The Horror Honeys: Hardcover Honey's Book of the Week!

Hardcover Honey's Book of the Week!

On the Lips of Children – Mark Matthews

I'll be honest – I don't really use my Kindle much.  I far prefer the creak of a binding, the smell and texture of paper, being able to easily flip back and refer to something I thought I noticed earlier.  But for better or worse, e-books are here to stay, and and even your Hardcover Honey is forced into the digital world from time to time.  Such is the case with Mark Matthews' “On the Lips of Children”, which I read recently in one short burst on my Kindle, and for the most part, enjoyed.  

The book clocks in at a tight 150 pages and no time is wasted, as it kicks off with an especially gory prologue in a horrific underground cave off created by the collapse of a drug-smuggling tunnel.  Ever since the ever-popular sixth-grade spelunking trip (what, you didn't go on one of those?) caves have held a certain fascination for me, so I was intrigued at once.  Trapped in this hellish atmosphere are Lupita and her husband Dante, who are starving, dusty, wasting away.  Worse still, they are accompanied by their twin children, referred to only as Q (the boy) and T (the girl).  Lupita considers smashing T and Q's skulls in to give them a quick death instead of watching them wither and die, but when Dante stabs someone else who is also trapped with them, Lupita finds a new and horrible way to feed her babies.

Smash cut to five years later and we are dropped into the story of tattoo artist and aspiring marathoner Macon, who is visiting California with his girlfriend, serious runner Erin, and their angelic daughter Lyric.  Macon is in town to run the San Diego Marathon, which he hopes will prove his worth to Erin and convince her to accept his proposal of marriage after he crosses the finish line.  When Macon heads out for a warm-up run, things go wrong fast as he encounters a group of homeless men who steer him towards the bloodthirsty cave family from the prologue - T & Q are still around and are beyond feral at this point.  When Erin and Lyric go out several hours later on the same path, expecting to catch Macon on his way back, things go even worse.
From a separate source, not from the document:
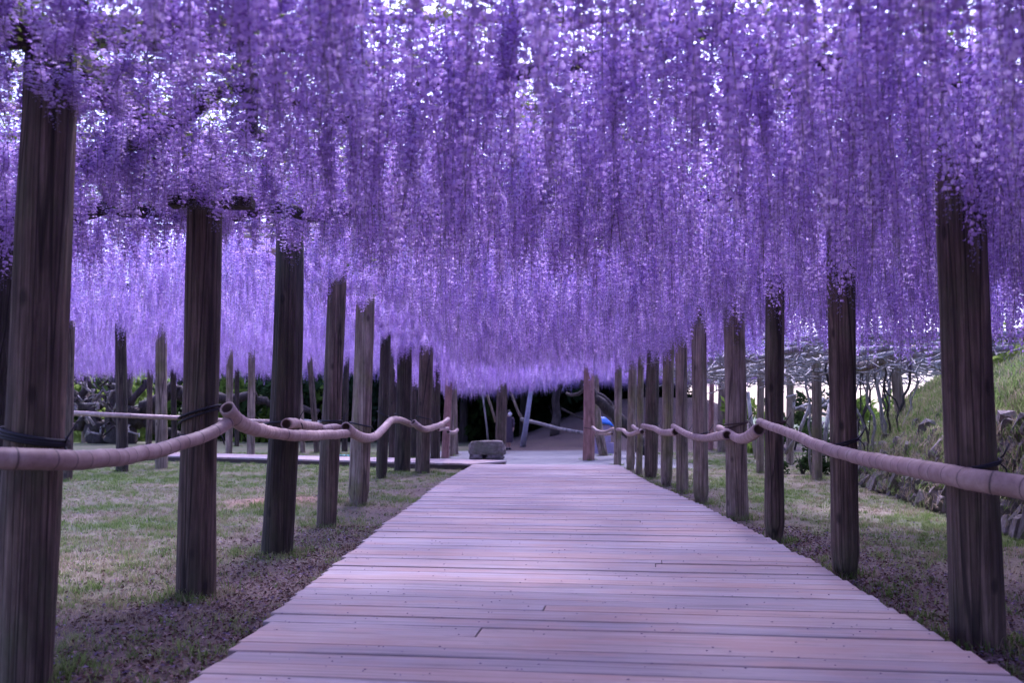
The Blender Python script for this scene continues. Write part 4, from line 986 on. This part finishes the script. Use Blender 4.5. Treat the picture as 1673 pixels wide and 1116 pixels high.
for it in range(112000):
    y = 4.2 + 34 * random.random() ** 1.35; x = random.uniform(-.54, .54) * (y + 1)
    if it > 60000: y = random.uniform(11, 29); x = lerp_tab(WALLX, y) + .3 + 8 * random.random() ** 1.2
    if XL(y) - .05 < x < XR(y) + .05 and y < 26.5: continue
    xw = lerp_tab(WALLX, y)
    if xw - .1 < x < xw + .3: continue
    if zone_gravel(x, y) > .3: continue
    if abs(y - (26.6 + (a0.x - x) * .5)) < 0: continue
    li_ = zone_litter(x, y); gr = zone_green(x, y); onbank = x > xw
    if random.random() < (1.0 if onbank else (1.0 - .85 * li_) * (.35 + .65 * gr)):
        s_ = random.uniform(.5, 1.1) * (1.25 if onbank else .75) * (1 + .5 * max(0, gr - .6))
        pts.append((x, y, gz(x, y) - .005)); rt.append((0, 0, random.uniform(0, 6.28))); sc.append((s_ * 1.2, s_ * 1.2, s_)); ix.append(random.randrange(3) if random.random() < gr + (-.35 if onbank else .1) else 3 + random.randrange(3))
    elif random.random() < .75 and y < 24:
        lp.append((x, y, gz(x, y) + random.uniform(.004, .02))); lr.append((random.gauss(0, .35), random.gauss(0, .35), random.uniform(0, 6.28))); s_ = random.uniform(.6, 1.5); ls.append((s_, s_, s_)); li.append(3 if random.random() < .1 else random.randrange(3))
for (bx_, by_, br_) in PB:
    for _ in range(int(26 if by_ < 20 else 10)):
        an = random.uniform(0, 6.28); q_ = br_ + .02 + abs(random.gauss(0, .10)); x = bx_ + q_ * math.cos(an); y = by_ + q_ * math.sin(an)
        if XL(y) - .03 < x < XR(y) + .03 and y < 26.5: continue
        s_ = random.uniform(.5, 1.25); pts.append((x, y, gz(x, y) - .005)); rt.append((0, 0, random.uniform(0, 6.28))); sc.append((s_ * 1.1, s_ * 1.1, s_)); ix.append(random.randrange(3) if random.random() < .7 else 3 + random.randrange(3))
for _ in range(900):
    y = random.uniform(11, 23); h = lerp_tab(WALLH, y); f = random.random(); x = lerp_tab(WALLX, y) + .0 + .42 * f ** 1.2
    s_ = random.uniform(.7, 1.5); pts.append((x, y, max(gz(x, y), f * h) + .02)); rt.append((0, -.5, random.uniform(0, 6.28))); sc.append((s_ * 1.2, s_ * 1.2, s_)); ix.append(random.randrange(6))
sp = scatter('turf', pts, rt, sc, ix, gp, hold)
lh = tag(empty('leaf_litter', (0, 0, 0)), kind='stuff'); lpz = []
for k in range(4):
    t_ = MB(); rd = random.Random(k); s_ = .015
    t_.add([(-s_, 0, 0), (0, s_ * .55, .006), (s_ * 1.1, 0, .002), (0, -s_ * .55, .008)], [(0, 1, 2), (0, 2, 3)])
    o = t_.build('leaf', M['litter'] if k < 3 else M['petal'], lh, smooth=False); o.location = (-1.9 - .05 * k, 6.2 + .1 * k, gz(-1.9, 6.2) + .01); tag(o, kind='stuff'); lpz.append(o)
for _ in range(16000):
    y = 4.2 + 9 * random.random() ** 1.2; x = random.choice([XL(y) - abs(random.gauss(0, .9)) - .03, XR(y) + abs(random.gauss(0, .9)) + .03])
    if x > lerp_tab(WALLX, y) - .1: continue
    lp.append((x, y, gz(x, y) + random.uniform(.004, .02))); lr.append((random.gauss(0, .4), random.gauss(0, .4), random.uniform(0, 6.28))); s_ = random.uniform(.6, 1.5); ls.append((s_, s_, s_)); li.append(3 if random.random() < .1 else random.randrange(3))
scatter('litter_scatter', lp, lr, ls, li, lpz, lh)
# petals fallen on the planks
t_ = MB()
for _ in range(1100):
    y = 4.6 + 20 * random.random() ** 1.4; x = random.uniform(XL(y) + .05, XR(y) - .05); an = random.uniform(0, 6.28); s_ = random.uniform(.005, .011); a = Vector((math.cos(an), math.sin(an), 0)) * s_; b_ = Vector((-a.y, a.x, 0)) * .7
    p = Vector((x, y, DZ + .008))
    t_.add([p - a, p + b_ + Vector((0, 0, .004)), p + a, p - b_ + Vector((0, 0, .005))], [(0, 1, 2), (0, 2, 3)])
o = t_.build('fallen_petals', M['petal'], smooth=False); tag(o, 'small violet petals and bits scattered on the boardwalk planks', 'petals', kind='stuff')
print('grass', len(pts), 'litter', len(lp))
There was a lot to like about this book – the story was original, the characters fully fleshed out (haha, fleshed out, I assure you this will be funnier once you've read it), the action sequences vivid, and the horror all-too-convincing.  Unfortunately, I am not the best reader for this particular tale, since cannibalism is absolutely the one thing I can't handle in my horror entertainment.  So asking me to read and rate this one would be like asking our Revenge Honey to watch some sort of animal torture – she will gladly watch every slasher movie known to man, but throw in a helpless puppy getting kicked and she is DONE.  Only my abiding love for Guy Pearce made me eventually see “Ravenous” and even then, I could feel the bile rising up in the back of my throat.  By that measure, “On the Lips of Children” worked for me.  I just wish the cave-dwellers had been some other sort of creatures!!


The Verdict: Three gross disgusting sinewy bookworms out of Five for this one.